■ **What the task asks**
Leaving out the pictures, please retype each record exactly.

■ **Scene script records**
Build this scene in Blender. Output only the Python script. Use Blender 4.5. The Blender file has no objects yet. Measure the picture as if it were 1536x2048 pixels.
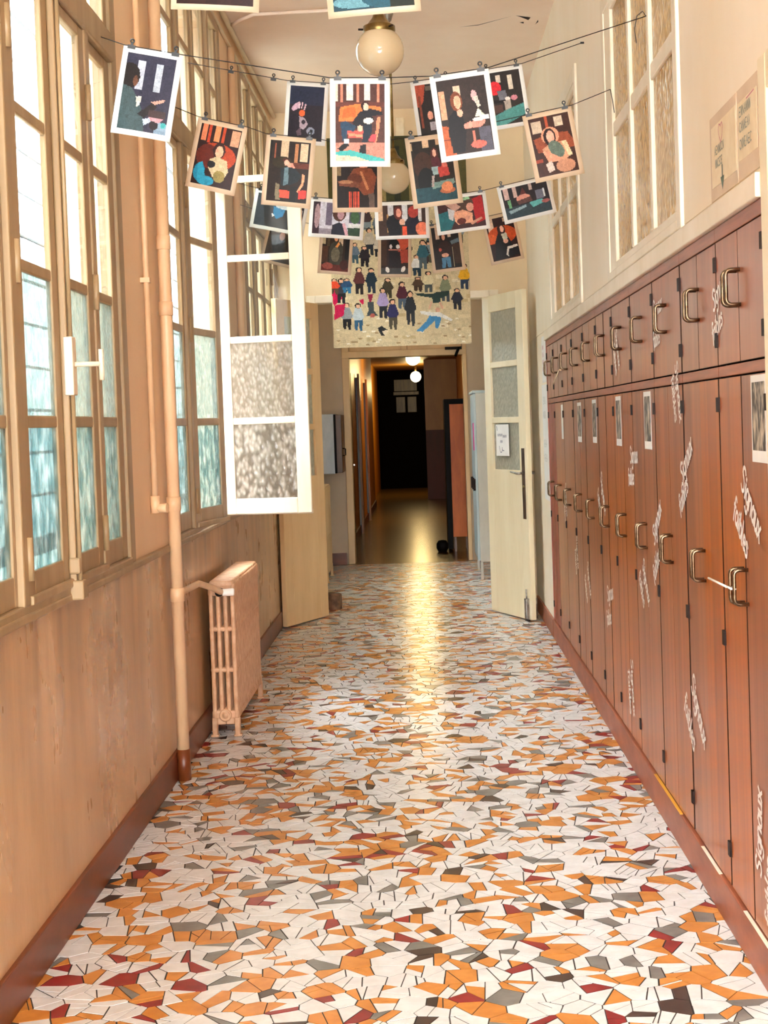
import bpy, math, random
import numpy as np
from mathutils import Matrix, Vector

# ------------------------------------------------------------------ camera, sky, exposure
SC = bpy.context.scene
COL = SC.collection
F_PX, W_PX, H_PX = 3076.0, 1536.0, 2048.0
EYE = 1.5
PITCH, ROLL = math.atan(3076 / 85000), 0.034
cd = bpy.data.cameras.new('camera')
cam = bpy.data.objects.new('camera', cd)
COL.objects.link(cam)
_fw = Vector((0, math.cos(PITCH), -math.sin(PITCH)))
_dn = Vector((0, -math.sin(PITCH), -math.cos(PITCH)))
_rt = Vector((1, 0, 0))
_c, _s = math.cos(ROLL), math.sin(ROLL)
_X = _rt * _c + _dn * _s
_Y = _rt * _s - _dn * _c
_Z = -_fw
cam.matrix_world = Matrix(((_X.x, _Y.x, _Z.x, 0), (_X.y, _Y.y, _Z.y, 0), (_X.z, _Y.z, _Z.z, EYE), (0, 0, 0, 1)))
cd.sensor_fit = 'VERTICAL'
cd.sensor_height = 36.0
cd.lens = 36.0 * F_PX / H_PX
cd.shift_x = (W_PX / 2 - 851.78) / H_PX
cd.shift_y = (956.25 - H_PX / 2) / H_PX
cd.clip_start = 0.05
cd.clip_end = 300
SC.camera = cam

WORLD_STRENGTH = 14.0
w = bpy.data.worlds.new('overcast_sky')
SC.world = w
w.use_nodes = True
bg = w.node_tree.nodes['Background']
bg.inputs[0].default_value = (0.93, 0.97, 1.0, 1)
bg.inputs[1].default_value = WORLD_STRENGTH

SC.view_settings.view_transform = 'Standard'
SC.view_settings.look = 'None'
SC.view_settings.gamma = 1.0
SC.view_settings.use_curve_mapping = False
SC.view_settings.exposure = 1.2
SC.cycles.use_denoising = True
SC.cycles.max_bounces = 9
SC.cycles.diffuse_bounces = 6
SC.cycles.glossy_bounces = 4
SC.cycles.transparent_max_bounces = 14
SC.cycles.sample_clamp_indirect = 6.0

XL, XR, ZC = -1.12, 0.848, 3.95          # left wall face, right wall face, ceiling
WIN_Y = (1.6, 4.743, 7.885, 11.02, 14.2)       # centres of the windows on the left

# ------------------------------------------------------------------ helpers
def lin(c):
    if isinstance(c, str):
        c = c.lstrip('#'); c = tuple(int(c[i:i + 2], 16) / 255 for i in (0, 2, 4))
    return tuple((x / 12.92 if x <= 0.04045 else ((x + 0.055) / 1.055) ** 2.4) for x in c[:3])

class NT:
    def __init__(self, m):
        m.use_nodes = True
        self.t = m.node_tree; self.n = self.t.nodes; self.l = self.t.links
        self.n.clear()
    def add(self, typ, **kw):
        nd = self.n.new(typ)
        for k, v in kw.items():
            if k.startswith('i_'):
                nd.inputs[int(k[2:]) if k[2:].isdigit() else k[2:].replace('_', ' ')].default_value = v
            else:
                setattr(nd, k, v)
        return nd
    def link(self, a, ao, b, bi):
        self.l.new(a.outputs[ao], b.inputs[bi])

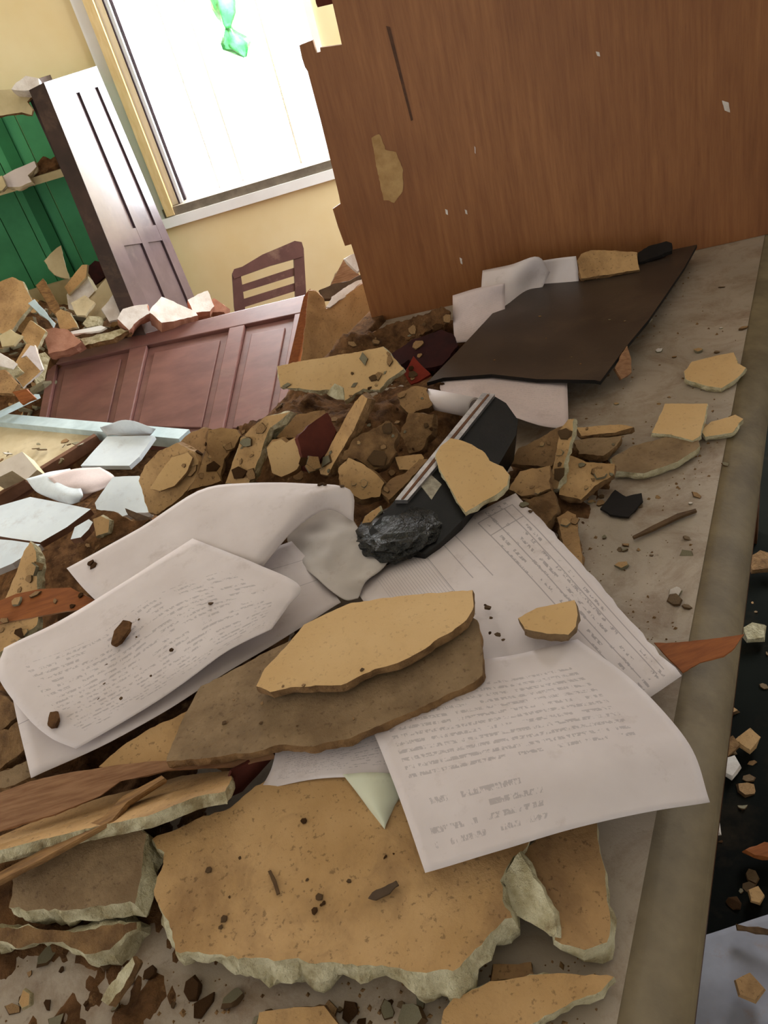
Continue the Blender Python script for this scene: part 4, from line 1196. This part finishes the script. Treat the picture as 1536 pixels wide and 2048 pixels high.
far('plaster_slab', 'small tan plaster slab below the white carton', 'plaster', Z2((275, 610), (300, 590), (345, 605), (385, 680), (300, 695)), 2.7, -90, 45, 0.02, 'tan', 'edge')
far('plaster_slab', 'tan plaster slab between the leaning slab and the fallen door', 'plaster', Z2((105, 720), (150, 645), (228, 700), (175, 800)), 2.6, -90, 45, 0.02, 'tan', 'edge')
far('rubble_block', 'pinkish brown brick lump at the upper left corner of the fallen door', 'brick', Z2((215, 690), (260, 680), (335, 690), (400, 755), (330, 790), (240, 810)), 2.62, -90, 50, 0.05, 'pink_brick', 'pink_brick')
far('paper_scrap', 'folded white and tan sheet at the left end of the fallen door', 'paper', Z2((55, 900), (130, 762), (170, 770), (215, 885), (115, 980)), 2.35, -80, 45, 0.012, 'tan', 'white_chunk', 0.002)
far('paper_scrap', 'white folded card leaning at the left end of the fallen door', 'paper', Z2((105, 830), (150, 770), (175, 775), (180, 800), (215, 890), (200, 895), (130, 820)), 2.32, -70, 40, 0.006, 'paper', 'paper', 0)
far('paper_scrap', 'white paper strip at the left picture edge in the far rubble', 'paper', Z2((-40, 800), (0, 808), (82, 858), (60, 885), (-40, 860)), 2.3, -90, 55, 0.008, 'white_chunk', 'white_chunk', 0.001)
far('plaster_slab', 'orange tan slab at the left picture edge above the pale blue slat', 'plaster', Z2((-40, 900), (20, 890), (90, 960), (60, 1010), (-40, 1000)), 2.2, -90, 50, 0.02, 'tan_dusty', 'edge_brown')
far('plaster_chunk', 'white plaster chunk beside the upper rail of the fallen door, leftmost', 'plaster', Z2((580, 640), (610, 590), (730, 560), (745, 610), (690, 640), (640, 695)), 2.66, -70, 40, 0.07, 'white_chunk', 'pink_brick')
far('plaster_chunk', 'bright white square plaster chunk on the upper rail of the fallen door', 'plaster', Z2((740, 605), (800, 528), (880, 560), (965, 600), (980, 622), (860, 650), (800, 655)), 2.68, -60, 52, 0.07, 'white_chunk', 'pink_brick')
far('plaster_chunk', 'white and pink plaster chunk at the foot of the tall dark door', 'plaster', Z2((928, 545), (980, 515), (1030, 500), (1062, 575), (1040, 600), (960, 605)), 2.75, -60, 45, 0.06, 'white_chunk', 'pink_brick')
far('rubble_block', 'pink brick fragment left of the slatted chair', 'brick', Z2((1035, 560), (1060, 535), (1125, 580), (1110, 605), (1040, 608)), 2.76, -90, 45, 0.05, 'pink_brick', 'pink_brick')
far('wood_stick', 'white wooden stick lying along the upper rail of the fallen door', 'wood', Z2((350, 700), (430, 685), (500, 672), (525, 680), (500, 695), (360, 715)), 2.66, -90, 50, 0.015, 'frame_white', 'frame_white', 0.001)
far('dirt_clod', 'cream crumbled dirt along the upper left rail of the fallen door', 'dirt', Z2((400, 735), (500, 715), (600, 690), (640, 695), (560, 735), (420, 765)), 2.64, -90, 55, 0.03, 'edge', 'edge_brown', 0.006)
far('plaster_chunk', 'cream plaster crumb near the white carton', 'plaster', Z2((410, 660), (440, 625), (490, 630), (480, 665), (430, 680)), 2.68, -90, 45, 0.04, 'edge', 'edge', 0.004)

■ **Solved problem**
Build this scene in Blender. Output only the Python script. Use Blender 4.5. The Blender file has no objects yet. Measure the picture as if it were 1536x2048 pixels.
import bpy, math, random
import numpy as np
from mathutils import Matrix, Vector

# ------------------------------------------------------------------ camera, sky, exposure
SC = bpy.context.scene
COL = SC.collection
F_PX, W_PX, H_PX = 3076.0, 1536.0, 2048.0
EYE = 1.5
PITCH, ROLL = math.atan(3076 / 85000), 0.034
cd = bpy.data.cameras.new('camera')
cam = bpy.data.objects.new('camera', cd)
COL.objects.link(cam)
_fw = Vector((0, math.cos(PITCH), -math.sin(PITCH)))
_dn = Vector((0, -math.sin(PITCH), -math.cos(PITCH)))
_rt = Vector((1, 0, 0))
_c, _s = math.cos(ROLL), math.sin(ROLL)
_X = _rt * _c + _dn * _s
_Y = _rt * _s - _dn * _c
_Z = -_fw
cam.matrix_world = Matrix(((_X.x, _Y.x, _Z.x, 0), (_X.y, _Y.y, _Z.y, 0), (_X.z, _Y.z, _Z.z, EYE), (0, 0, 0, 1)))
cd.sensor_fit = 'VERTICAL'
cd.sensor_height = 36.0
cd.lens = 36.0 * F_PX / H_PX
cd.shift_x = (W_PX / 2 - 851.78) / H_PX
cd.shift_y = (956.25 - H_PX / 2) / H_PX
cd.clip_start = 0.05
cd.clip_end = 300
SC.camera = cam

WORLD_STRENGTH = 14.0
w = bpy.data.worlds.new('overcast_sky')
SC.world = w
w.use_nodes = True
bg = w.node_tree.nodes['Background']
bg.inputs[0].default_value = (0.93, 0.97, 1.0, 1)
bg.inputs[1].default_value = WORLD_STRENGTH

SC.view_settings.view_transform = 'Standard'
SC.view_settings.look = 'None'
SC.view_settings.gamma = 1.0
SC.view_settings.use_curve_mapping = False
SC.view_settings.exposure = 1.2
SC.cycles.use_denoising = True
SC.cycles.max_bounces = 9
SC.cycles.diffuse_bounces = 6
SC.cycles.glossy_bounces = 4
SC.cycles.transparent_max_bounces = 14
SC.cycles.sample_clamp_indirect = 6.0

XL, XR, ZC = -1.12, 0.848, 3.95          # left wall face, right wall face, ceiling
WIN_Y = (1.6, 4.743, 7.885, 11.02, 14.2)       # centres of the windows on the left

# ------------------------------------------------------------------ helpers
def lin(c):
    if isinstance(c, str):
        c = c.lstrip('#'); c = tuple(int(c[i:i + 2], 16) / 255 for i in (0, 2, 4))
    return tuple((x / 12.92 if x <= 0.04045 else ((x + 0.055) / 1.055) ** 2.4) for x in c[:3])

class NT:
    def __init__(self, m):
        m.use_nodes = True
        self.t = m.node_tree; self.n = self.t.nodes; self.l = self.t.links
        self.n.clear()
    def add(self, typ, **kw):
        nd = self.n.new(typ)
        for k, v in kw.items():
            if k.startswith('i_'):
                nd.inputs[int(k[2:]) if k[2:].isdigit() else k[2:].replace('_', ' ')].default_value = v
            else:
                setattr(nd, k, v)
        return nd
    def link(self, a, ao, b, bi):
        self.l.new(a.outputs[ao], b.inputs[bi])

Continue the Blender Python script for this scene: part 4, from line 1196. This part finishes the script. Treat the picture as 1536 pixels wide and 2048 pixels high.
far('plaster_slab', 'small tan plaster slab below the white carton', 'plaster', Z2((275, 610), (300, 590), (345, 605), (385, 680), (300, 695)), 2.7, -90, 45, 0.02, 'tan', 'edge')
far('plaster_slab', 'tan plaster slab between the leaning slab and the fallen door', 'plaster', Z2((105, 720), (150, 645), (228, 700), (175, 800)), 2.6, -90, 45, 0.02, 'tan', 'edge')
far('rubble_block', 'pinkish brown brick lump at the upper left corner of the fallen door', 'brick', Z2((215, 690), (260, 680), (335, 690), (400, 755), (330, 790), (240, 810)), 2.62, -90, 50, 0.05, 'pink_brick', 'pink_brick')
far('paper_scrap', 'folded white and tan sheet at the left end of the fallen door', 'paper', Z2((55, 900), (130, 762), (170, 770), (215, 885), (115, 980)), 2.35, -80, 45, 0.012, 'tan', 'white_chunk', 0.002)
far('paper_scrap', 'white folded card leaning at the left end of the fallen door', 'paper', Z2((105, 830), (150, 770), (175, 775), (180, 800), (215, 890), (200, 895), (130, 820)), 2.32, -70, 40, 0.006, 'paper', 'paper', 0)
far('paper_scrap', 'white paper strip at the left picture edge in the far rubble', 'paper', Z2((-40, 800), (0, 808), (82, 858), (60, 885), (-40, 860)), 2.3, -90, 55, 0.008, 'white_chunk', 'white_chunk', 0.001)
far('plaster_slab', 'orange tan slab at the left picture edge above the pale blue slat', 'plaster', Z2((-40, 900), (20, 890), (90, 960), (60, 1010), (-40, 1000)), 2.2, -90, 50, 0.02, 'tan_dusty', 'edge_brown')
far('plaster_chunk', 'white plaster chunk beside the upper rail of the fallen door, leftmost', 'plaster', Z2((580, 640), (610, 590), (730, 560), (745, 610), (690, 640), (640, 695)), 2.66, -70, 40, 0.07, 'white_chunk', 'pink_brick')
far('plaster_chunk', 'bright white square plaster chunk on the upper rail of the fallen door', 'plaster', Z2((740, 605), (800, 528), (880, 560), (965, 600), (980, 622), (860, 650), (800, 655)), 2.68, -60, 52, 0.07, 'white_chunk', 'pink_brick')
far('plaster_chunk', 'white and pink plaster chunk at the foot of the tall dark door', 'plaster', Z2((928, 545), (980, 515), (1030, 500), (1062, 575), (1040, 600), (960, 605)), 2.75, -60, 45, 0.06, 'white_chunk', 'pink_brick')
far('rubble_block', 'pink brick fragment left of the slatted chair', 'brick', Z2((1035, 560), (1060, 535), (1125, 580), (1110, 605), (1040, 608)), 2.76, -90, 45, 0.05, 'pink_brick', 'pink_brick')
far('wood_stick', 'white wooden stick lying along the upper rail of the fallen door', 'wood', Z2((350, 700), (430, 685), (500, 672), (525, 680), (500, 695), (360, 715)), 2.66, -90, 50, 0.015, 'frame_white', 'frame_white', 0.001)
far('dirt_clod', 'cream crumbled dirt along the upper left rail of the fallen door', 'dirt', Z2((400, 735), (500, 715), (600, 690), (640, 695), (560, 735), (420, 765)), 2.64, -90, 55, 0.03, 'edge', 'edge_brown', 0.006)
far('plaster_chunk', 'cream plaster crumb near the white carton', 'plaster', Z2((410, 660), (440, 625), (490, 630), (480, 665), (430, 680)), 2.68, -90, 45, 0.04, 'edge', 'edge', 0.004)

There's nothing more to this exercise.